### What the exercise asks
Within the listing below, locate all lines containing the word "script". Copy each one.

[Data records]
--

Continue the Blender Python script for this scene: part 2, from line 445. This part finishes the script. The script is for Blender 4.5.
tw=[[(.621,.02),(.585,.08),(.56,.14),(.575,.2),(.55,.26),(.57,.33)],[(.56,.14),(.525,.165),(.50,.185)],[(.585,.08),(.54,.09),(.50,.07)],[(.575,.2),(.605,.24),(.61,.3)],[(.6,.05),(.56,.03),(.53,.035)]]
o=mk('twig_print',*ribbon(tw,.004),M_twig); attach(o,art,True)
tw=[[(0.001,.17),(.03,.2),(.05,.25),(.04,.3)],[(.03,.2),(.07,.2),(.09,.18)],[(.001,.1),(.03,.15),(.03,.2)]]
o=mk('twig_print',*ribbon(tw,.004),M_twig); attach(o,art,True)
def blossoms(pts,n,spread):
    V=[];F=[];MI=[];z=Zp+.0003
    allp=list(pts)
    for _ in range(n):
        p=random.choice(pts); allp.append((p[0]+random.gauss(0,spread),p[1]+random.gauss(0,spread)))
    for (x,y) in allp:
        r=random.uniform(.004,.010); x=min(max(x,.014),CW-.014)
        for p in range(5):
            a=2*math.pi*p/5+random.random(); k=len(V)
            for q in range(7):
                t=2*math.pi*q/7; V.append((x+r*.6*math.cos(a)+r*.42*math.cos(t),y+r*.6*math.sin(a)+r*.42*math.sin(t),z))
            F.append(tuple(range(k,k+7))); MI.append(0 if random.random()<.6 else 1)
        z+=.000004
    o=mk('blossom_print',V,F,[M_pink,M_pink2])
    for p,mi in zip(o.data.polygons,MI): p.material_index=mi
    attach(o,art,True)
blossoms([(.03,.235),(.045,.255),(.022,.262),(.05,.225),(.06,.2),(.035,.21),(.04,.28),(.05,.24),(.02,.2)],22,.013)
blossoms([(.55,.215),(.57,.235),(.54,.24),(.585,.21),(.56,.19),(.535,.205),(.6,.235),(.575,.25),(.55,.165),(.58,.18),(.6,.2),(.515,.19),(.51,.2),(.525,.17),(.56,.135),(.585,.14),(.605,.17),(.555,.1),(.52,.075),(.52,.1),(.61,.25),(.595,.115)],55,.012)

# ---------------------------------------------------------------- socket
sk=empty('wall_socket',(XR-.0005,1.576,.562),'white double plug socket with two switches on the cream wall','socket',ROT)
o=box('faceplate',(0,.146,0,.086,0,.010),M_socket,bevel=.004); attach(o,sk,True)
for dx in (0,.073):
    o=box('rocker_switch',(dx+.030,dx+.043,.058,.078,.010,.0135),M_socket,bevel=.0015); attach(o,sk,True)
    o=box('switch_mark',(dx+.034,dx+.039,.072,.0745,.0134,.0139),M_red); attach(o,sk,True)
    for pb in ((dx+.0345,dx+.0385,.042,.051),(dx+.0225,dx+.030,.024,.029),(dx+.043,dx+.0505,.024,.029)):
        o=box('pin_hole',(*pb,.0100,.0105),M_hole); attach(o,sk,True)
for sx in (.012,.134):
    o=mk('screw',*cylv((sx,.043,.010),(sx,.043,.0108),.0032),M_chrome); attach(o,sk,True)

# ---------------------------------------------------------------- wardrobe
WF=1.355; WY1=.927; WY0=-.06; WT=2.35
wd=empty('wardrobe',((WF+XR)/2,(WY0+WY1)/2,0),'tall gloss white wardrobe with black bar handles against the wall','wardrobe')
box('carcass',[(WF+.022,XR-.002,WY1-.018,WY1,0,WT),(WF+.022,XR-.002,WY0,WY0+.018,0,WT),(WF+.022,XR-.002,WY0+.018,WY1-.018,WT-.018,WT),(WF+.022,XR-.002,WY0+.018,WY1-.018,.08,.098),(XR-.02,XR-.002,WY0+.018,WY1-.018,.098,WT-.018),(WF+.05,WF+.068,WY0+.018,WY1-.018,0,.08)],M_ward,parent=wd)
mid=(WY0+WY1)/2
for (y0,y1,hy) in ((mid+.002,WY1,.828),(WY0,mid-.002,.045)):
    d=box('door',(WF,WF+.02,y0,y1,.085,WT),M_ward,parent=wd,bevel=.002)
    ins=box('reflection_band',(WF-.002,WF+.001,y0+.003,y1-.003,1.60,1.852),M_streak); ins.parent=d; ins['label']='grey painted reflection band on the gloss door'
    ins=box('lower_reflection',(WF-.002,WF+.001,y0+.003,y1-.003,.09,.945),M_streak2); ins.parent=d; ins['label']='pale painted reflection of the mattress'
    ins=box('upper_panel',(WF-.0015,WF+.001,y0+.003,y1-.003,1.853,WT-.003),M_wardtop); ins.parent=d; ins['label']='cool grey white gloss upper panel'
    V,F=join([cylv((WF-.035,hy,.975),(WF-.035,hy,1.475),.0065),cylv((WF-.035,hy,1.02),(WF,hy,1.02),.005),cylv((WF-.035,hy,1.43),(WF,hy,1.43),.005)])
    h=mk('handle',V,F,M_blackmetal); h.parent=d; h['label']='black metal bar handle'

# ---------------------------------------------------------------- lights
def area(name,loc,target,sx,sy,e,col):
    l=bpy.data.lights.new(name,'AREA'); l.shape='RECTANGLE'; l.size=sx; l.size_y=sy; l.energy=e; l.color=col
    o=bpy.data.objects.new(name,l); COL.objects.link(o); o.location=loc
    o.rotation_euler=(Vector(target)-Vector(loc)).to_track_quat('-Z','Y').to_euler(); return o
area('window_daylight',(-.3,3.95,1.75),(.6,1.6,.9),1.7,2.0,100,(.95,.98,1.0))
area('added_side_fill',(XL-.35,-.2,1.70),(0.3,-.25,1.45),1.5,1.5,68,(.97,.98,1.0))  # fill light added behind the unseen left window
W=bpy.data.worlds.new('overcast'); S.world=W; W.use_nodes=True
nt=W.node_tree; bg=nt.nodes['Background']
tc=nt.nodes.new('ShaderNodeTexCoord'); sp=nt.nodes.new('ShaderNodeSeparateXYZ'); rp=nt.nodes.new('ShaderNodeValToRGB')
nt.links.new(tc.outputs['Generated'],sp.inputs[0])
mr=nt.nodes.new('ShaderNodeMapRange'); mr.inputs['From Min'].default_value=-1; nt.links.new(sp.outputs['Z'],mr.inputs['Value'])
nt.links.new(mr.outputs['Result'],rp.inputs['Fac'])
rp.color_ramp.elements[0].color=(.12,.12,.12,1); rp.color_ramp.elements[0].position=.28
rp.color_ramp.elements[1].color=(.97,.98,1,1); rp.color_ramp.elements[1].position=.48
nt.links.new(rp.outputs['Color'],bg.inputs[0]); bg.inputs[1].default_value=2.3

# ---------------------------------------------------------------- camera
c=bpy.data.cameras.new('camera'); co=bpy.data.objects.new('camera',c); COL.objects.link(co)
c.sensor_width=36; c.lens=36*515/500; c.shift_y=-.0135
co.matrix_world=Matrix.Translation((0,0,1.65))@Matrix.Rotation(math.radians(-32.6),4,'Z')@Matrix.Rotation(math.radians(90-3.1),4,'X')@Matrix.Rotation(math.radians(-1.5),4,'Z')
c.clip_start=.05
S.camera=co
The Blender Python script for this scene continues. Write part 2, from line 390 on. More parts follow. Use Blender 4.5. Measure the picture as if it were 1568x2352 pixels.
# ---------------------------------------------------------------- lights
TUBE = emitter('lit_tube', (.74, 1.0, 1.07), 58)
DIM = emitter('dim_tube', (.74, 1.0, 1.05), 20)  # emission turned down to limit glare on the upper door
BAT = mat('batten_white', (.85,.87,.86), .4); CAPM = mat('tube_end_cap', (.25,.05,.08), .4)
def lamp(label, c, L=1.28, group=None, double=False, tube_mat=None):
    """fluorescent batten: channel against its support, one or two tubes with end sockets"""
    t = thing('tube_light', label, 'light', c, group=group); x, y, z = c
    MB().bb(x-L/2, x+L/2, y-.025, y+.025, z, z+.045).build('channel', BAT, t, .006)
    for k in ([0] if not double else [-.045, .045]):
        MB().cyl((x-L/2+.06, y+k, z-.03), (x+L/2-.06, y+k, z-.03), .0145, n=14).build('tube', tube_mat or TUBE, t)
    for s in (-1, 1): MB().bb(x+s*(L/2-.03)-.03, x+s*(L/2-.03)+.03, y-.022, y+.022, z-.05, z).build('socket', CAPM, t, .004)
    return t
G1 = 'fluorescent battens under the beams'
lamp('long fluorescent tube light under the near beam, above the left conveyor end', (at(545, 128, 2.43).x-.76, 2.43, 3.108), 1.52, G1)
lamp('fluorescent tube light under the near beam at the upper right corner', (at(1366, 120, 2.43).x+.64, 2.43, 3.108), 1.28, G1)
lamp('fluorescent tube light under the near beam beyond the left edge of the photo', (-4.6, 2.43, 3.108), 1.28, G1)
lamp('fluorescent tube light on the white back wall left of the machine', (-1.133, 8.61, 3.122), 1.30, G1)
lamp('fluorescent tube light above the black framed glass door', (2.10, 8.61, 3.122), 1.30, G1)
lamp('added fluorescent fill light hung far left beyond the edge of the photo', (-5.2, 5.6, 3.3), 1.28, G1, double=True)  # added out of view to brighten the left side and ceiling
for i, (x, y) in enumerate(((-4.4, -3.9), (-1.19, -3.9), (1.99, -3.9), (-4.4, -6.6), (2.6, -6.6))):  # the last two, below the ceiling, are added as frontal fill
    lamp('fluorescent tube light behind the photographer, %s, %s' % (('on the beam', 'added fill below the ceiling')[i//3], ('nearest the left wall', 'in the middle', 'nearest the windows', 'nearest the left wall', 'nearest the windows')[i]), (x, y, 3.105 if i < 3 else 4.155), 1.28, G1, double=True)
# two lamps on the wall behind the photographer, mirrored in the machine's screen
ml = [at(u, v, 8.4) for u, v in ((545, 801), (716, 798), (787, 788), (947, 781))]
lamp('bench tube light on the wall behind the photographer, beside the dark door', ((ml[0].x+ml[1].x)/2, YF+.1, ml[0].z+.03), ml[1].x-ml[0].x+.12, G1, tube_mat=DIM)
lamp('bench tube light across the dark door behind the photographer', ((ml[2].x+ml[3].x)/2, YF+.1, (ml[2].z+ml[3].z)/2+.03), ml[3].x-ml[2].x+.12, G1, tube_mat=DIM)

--

### Answer for the task
Continue the Blender Python script for this scene: part 2, from line 445. This part finishes the script. The script is for Blender 4.5.
The Blender Python script for this scene continues. Write part 2, from line 390 on. More parts follow. Use Blender 4.5. Measure the picture as if it were 1568x2352 pixels.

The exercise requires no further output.